Als het lente is, lees ik een krant op een terras en drink een latte uit een glas. Of om het even een boek met een cappuccino of een dubbele espresso. Maar dat kan ook als het zomer is. 's Winters ga je binnen zitten.
We leggen aan bij een verrijdbare loopplank. Als het vloed wordt, duwt de ferryman de loopplank wat meer de kant op – hij drukt de neus van de ferryboot ertegenaan en geeft vol gas.
Het strandje van Helford Passage ligt vol met bootjes, kano's, surfplanken, alles wat varen kan. Het is een vrolijk gezicht. Je zal hier wonen, in die huizen aan dat oplopende straatje. Zoals die mensen in hun voortuin. Een inham aan zee, met overal weer andere mooie plekken.
Een smal paadje leidt ons naar de ferry. Je kan elkaar er maar net passeren, de mensen die zijn uitgestapt en je tegemoetkomen en wijzelf die onderweg zijn naar de boot. Tussen hoge struiken lopen we verder. Ik weet niet of we nog een bordje hebben gezien, dat zal wel, dat daar de ferry is, daar verderop, maar dan komen we bij de steiger. Met een uitklapbord.
Het blauwe water van de rivier is vol met bootjes die voor anker liggen. Daar ergens tussendoor zien we dat de ferryman ons gezien heeft. Hij heeft een hondje dat de hele dag met hem meevaart, trouw aan zijn baas.
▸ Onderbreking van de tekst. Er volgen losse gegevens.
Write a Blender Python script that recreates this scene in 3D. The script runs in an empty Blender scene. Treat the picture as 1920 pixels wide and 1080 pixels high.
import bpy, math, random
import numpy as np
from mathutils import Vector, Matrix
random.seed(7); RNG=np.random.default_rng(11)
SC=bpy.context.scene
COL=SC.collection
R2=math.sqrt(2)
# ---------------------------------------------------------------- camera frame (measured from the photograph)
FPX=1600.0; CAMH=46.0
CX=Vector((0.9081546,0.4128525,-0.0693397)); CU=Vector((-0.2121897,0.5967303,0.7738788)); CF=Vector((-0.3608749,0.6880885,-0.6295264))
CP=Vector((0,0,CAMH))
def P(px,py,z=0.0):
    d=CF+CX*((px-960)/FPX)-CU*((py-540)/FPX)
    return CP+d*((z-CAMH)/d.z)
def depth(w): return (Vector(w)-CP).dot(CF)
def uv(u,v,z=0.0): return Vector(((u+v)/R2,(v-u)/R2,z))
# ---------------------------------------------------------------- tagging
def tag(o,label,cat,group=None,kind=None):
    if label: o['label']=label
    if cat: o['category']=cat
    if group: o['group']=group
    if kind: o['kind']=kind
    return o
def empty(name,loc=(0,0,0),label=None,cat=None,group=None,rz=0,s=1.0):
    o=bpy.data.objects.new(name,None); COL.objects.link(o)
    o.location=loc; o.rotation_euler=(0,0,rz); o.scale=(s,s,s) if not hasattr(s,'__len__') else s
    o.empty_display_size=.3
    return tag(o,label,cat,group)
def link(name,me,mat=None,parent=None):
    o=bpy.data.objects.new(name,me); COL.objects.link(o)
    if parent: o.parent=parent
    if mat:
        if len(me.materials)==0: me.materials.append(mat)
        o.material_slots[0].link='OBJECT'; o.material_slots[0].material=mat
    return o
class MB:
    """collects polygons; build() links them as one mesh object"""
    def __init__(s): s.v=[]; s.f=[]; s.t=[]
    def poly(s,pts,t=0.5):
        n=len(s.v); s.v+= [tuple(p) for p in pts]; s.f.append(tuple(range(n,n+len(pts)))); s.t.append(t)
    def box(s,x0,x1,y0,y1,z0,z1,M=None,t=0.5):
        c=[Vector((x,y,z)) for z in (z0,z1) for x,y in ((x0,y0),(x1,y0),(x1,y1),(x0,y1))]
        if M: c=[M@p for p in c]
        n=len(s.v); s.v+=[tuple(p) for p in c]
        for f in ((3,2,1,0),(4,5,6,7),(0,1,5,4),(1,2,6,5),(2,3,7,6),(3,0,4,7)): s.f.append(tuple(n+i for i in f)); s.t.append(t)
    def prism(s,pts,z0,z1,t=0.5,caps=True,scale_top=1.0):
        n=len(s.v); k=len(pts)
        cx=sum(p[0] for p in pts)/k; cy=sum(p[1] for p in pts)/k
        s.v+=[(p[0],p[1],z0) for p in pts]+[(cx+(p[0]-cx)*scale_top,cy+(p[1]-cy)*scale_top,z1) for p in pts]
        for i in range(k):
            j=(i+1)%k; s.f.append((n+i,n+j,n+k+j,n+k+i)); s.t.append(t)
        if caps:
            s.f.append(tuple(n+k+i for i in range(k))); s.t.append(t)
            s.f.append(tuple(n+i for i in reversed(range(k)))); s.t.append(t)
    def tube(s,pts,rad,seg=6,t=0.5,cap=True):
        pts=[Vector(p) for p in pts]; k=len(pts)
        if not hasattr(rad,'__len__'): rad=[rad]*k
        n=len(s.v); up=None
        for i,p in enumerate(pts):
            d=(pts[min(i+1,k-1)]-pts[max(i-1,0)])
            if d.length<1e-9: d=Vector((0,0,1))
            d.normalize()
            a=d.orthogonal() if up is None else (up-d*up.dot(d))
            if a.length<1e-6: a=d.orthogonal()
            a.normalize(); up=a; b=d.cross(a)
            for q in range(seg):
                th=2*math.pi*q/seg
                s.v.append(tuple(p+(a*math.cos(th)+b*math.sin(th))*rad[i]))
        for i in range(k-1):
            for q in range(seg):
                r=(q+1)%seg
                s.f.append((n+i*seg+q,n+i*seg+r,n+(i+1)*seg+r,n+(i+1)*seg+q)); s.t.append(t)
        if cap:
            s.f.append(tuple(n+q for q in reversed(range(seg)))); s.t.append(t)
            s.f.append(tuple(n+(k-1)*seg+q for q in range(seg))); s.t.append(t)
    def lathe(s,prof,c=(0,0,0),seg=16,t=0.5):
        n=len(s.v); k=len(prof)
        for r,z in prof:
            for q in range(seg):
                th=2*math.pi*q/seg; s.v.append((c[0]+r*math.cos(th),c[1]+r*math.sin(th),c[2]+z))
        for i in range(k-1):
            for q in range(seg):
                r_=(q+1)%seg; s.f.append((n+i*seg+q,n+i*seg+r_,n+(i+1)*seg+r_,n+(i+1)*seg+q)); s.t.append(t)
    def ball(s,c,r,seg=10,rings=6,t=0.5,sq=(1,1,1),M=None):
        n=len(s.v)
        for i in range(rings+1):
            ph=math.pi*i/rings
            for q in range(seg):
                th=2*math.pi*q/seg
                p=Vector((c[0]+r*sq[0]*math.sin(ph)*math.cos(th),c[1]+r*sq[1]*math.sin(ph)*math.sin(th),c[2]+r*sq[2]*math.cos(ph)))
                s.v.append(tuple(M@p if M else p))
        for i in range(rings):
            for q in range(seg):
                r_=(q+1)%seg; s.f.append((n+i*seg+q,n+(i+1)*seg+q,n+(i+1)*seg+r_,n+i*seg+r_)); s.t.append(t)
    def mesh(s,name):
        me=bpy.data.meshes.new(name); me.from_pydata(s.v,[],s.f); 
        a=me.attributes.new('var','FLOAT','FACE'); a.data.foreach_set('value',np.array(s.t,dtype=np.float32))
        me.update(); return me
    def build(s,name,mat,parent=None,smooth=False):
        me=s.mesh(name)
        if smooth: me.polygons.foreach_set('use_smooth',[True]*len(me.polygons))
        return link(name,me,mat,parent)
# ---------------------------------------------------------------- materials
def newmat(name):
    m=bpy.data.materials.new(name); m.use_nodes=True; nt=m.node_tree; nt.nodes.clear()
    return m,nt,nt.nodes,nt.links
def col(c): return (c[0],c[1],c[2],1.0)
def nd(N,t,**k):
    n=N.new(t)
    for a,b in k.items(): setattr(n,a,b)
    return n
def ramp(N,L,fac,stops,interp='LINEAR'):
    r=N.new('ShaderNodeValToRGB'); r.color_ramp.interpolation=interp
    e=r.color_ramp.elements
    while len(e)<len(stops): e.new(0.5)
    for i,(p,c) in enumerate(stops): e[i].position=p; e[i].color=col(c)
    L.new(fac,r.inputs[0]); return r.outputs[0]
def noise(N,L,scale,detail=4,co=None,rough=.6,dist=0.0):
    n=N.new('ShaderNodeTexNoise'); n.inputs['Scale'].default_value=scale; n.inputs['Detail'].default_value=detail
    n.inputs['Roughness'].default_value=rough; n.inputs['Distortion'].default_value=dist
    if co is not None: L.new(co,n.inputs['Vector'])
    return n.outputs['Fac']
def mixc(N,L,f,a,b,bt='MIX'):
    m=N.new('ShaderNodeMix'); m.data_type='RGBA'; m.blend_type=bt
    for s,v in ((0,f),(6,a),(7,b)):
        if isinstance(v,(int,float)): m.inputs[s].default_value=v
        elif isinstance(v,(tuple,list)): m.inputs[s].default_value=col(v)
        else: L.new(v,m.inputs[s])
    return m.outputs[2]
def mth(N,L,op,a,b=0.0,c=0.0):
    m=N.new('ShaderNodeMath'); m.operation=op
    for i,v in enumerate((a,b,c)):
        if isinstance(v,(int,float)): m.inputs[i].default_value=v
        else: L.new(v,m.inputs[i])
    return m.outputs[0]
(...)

Het hondje, dat als er passagiers uit- en instappen snel de steiger op glipt en weer terug de boot in, mee wil helpen, meedoen met de baas, zenuwachtig bijna, druk bezig, om te zien of alles wel goed gaat, gedienstig, en als de boot weer wegvaart plat op de bodem gaat liggen en alles en iedereen in de gaten houdt, voor zijn baas.